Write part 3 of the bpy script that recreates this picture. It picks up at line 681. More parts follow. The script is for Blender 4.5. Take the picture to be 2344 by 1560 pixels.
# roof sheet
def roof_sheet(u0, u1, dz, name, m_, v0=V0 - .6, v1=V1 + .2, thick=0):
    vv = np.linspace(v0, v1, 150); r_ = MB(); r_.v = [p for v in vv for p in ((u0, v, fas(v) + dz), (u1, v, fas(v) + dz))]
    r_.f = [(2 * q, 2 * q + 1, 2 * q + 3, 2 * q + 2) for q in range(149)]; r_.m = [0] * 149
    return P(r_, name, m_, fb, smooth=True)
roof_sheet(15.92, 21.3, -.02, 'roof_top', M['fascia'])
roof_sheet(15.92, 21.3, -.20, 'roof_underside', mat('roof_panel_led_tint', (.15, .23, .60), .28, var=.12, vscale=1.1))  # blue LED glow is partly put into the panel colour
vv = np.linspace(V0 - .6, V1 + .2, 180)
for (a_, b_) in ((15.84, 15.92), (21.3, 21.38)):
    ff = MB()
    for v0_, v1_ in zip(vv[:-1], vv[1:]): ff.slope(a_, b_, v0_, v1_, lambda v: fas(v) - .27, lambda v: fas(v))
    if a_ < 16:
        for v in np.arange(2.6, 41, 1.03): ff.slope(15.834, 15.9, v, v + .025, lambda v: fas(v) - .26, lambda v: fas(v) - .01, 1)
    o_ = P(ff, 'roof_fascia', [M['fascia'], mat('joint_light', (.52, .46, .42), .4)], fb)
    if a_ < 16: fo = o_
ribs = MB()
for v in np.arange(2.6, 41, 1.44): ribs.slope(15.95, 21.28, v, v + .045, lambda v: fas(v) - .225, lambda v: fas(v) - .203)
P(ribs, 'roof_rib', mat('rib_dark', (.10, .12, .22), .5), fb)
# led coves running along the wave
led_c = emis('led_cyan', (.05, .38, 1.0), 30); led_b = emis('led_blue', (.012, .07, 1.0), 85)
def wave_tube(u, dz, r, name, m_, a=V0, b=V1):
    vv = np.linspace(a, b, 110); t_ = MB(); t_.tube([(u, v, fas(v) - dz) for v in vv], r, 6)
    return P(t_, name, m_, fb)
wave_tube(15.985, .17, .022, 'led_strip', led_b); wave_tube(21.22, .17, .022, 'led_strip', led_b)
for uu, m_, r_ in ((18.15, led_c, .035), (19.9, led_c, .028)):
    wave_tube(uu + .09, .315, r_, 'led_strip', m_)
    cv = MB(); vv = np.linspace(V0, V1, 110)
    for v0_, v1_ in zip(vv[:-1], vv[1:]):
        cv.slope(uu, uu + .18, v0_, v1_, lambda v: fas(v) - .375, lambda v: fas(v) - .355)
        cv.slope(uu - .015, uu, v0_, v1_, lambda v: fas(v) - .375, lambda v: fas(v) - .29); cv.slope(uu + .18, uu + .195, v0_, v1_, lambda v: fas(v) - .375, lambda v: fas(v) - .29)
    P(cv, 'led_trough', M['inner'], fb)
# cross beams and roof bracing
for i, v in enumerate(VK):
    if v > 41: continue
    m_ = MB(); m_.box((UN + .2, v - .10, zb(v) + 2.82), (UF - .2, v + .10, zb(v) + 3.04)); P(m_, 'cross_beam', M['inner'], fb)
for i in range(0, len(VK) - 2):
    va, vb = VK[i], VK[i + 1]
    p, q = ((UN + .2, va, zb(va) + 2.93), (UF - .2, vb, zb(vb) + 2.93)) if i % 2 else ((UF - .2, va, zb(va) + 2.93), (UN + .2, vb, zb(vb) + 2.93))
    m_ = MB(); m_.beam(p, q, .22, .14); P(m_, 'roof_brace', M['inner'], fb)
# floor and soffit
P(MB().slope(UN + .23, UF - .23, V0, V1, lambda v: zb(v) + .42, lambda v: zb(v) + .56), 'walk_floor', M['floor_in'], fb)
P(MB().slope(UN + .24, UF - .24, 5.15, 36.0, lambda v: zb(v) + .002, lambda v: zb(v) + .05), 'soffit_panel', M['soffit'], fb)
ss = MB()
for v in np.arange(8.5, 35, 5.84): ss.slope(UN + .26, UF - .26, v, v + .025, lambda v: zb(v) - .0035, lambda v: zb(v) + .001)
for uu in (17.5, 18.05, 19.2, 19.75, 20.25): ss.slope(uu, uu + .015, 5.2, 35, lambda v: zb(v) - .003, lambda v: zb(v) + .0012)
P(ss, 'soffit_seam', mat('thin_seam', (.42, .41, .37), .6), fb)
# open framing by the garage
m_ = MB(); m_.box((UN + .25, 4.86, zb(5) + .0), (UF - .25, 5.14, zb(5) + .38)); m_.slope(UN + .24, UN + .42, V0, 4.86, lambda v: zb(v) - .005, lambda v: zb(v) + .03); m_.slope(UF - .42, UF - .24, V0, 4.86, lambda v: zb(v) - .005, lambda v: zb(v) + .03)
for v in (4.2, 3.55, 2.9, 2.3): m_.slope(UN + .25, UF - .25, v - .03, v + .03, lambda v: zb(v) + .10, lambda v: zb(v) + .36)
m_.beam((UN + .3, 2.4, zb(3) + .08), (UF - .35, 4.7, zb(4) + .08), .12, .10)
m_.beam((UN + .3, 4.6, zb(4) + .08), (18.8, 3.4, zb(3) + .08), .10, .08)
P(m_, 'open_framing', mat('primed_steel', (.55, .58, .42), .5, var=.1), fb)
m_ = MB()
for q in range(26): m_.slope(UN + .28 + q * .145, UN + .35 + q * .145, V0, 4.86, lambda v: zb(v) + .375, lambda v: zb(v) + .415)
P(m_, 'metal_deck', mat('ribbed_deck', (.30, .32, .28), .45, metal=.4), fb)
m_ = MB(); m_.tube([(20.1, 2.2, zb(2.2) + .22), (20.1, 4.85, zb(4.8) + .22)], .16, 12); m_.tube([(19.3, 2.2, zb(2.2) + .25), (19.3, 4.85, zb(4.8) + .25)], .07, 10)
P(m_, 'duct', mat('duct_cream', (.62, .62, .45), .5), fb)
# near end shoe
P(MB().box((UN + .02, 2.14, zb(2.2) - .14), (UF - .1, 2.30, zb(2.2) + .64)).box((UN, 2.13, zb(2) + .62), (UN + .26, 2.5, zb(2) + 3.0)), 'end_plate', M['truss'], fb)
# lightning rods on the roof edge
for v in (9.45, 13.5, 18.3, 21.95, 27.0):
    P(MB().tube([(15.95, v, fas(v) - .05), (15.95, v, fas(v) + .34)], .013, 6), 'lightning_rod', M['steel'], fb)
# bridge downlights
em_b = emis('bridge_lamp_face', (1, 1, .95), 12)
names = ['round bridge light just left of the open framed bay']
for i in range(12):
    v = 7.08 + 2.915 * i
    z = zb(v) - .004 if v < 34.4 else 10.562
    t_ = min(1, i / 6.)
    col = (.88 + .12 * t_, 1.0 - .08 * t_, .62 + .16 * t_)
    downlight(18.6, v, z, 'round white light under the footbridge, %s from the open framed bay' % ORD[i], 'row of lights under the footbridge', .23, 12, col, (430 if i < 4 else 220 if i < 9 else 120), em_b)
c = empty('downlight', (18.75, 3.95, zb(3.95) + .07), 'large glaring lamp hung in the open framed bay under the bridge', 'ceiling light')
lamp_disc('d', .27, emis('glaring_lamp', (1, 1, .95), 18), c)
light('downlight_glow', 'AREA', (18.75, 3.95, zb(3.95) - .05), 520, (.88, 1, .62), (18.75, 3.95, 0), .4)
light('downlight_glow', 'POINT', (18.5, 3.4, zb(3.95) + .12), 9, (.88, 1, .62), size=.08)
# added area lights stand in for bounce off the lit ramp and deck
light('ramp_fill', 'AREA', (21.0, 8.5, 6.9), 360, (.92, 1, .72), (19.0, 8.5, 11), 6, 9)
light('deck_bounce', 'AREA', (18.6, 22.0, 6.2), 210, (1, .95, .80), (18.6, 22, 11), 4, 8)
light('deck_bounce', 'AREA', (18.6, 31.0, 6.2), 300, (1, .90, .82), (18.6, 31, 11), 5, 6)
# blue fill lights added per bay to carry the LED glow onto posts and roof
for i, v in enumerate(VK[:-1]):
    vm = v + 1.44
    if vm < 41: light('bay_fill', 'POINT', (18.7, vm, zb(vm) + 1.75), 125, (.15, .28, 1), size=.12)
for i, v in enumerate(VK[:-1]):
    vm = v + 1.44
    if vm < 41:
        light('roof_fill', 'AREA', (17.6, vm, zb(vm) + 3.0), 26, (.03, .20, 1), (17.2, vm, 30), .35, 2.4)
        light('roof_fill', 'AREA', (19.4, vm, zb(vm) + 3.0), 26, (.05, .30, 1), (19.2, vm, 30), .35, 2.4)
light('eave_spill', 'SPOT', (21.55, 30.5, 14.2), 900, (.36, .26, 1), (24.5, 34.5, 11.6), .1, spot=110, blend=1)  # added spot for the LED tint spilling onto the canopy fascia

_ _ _

* Task requirements: Retype verbatim the lines that run from the line containing "P(cv, 'led_trough', M['inner'], fb)" to the line containing "va, vb = VK[i], VK[i + 1]", both inclusive, and no others.

* Written solution:
    P(cv, 'led_trough', M['inner'], fb)
# cross beams and roof bracing
for i, v in enumerate(VK):
    if v > 41: continue
    m_ = MB(); m_.box((UN + .2, v - .10, zb(v) + 2.82), (UF - .2, v + .10, zb(v) + 3.04)); P(m_, 'cross_beam', M['inner'], fb)
for i in range(0, len(VK) - 2):
    va, vb = VK[i], VK[i + 1]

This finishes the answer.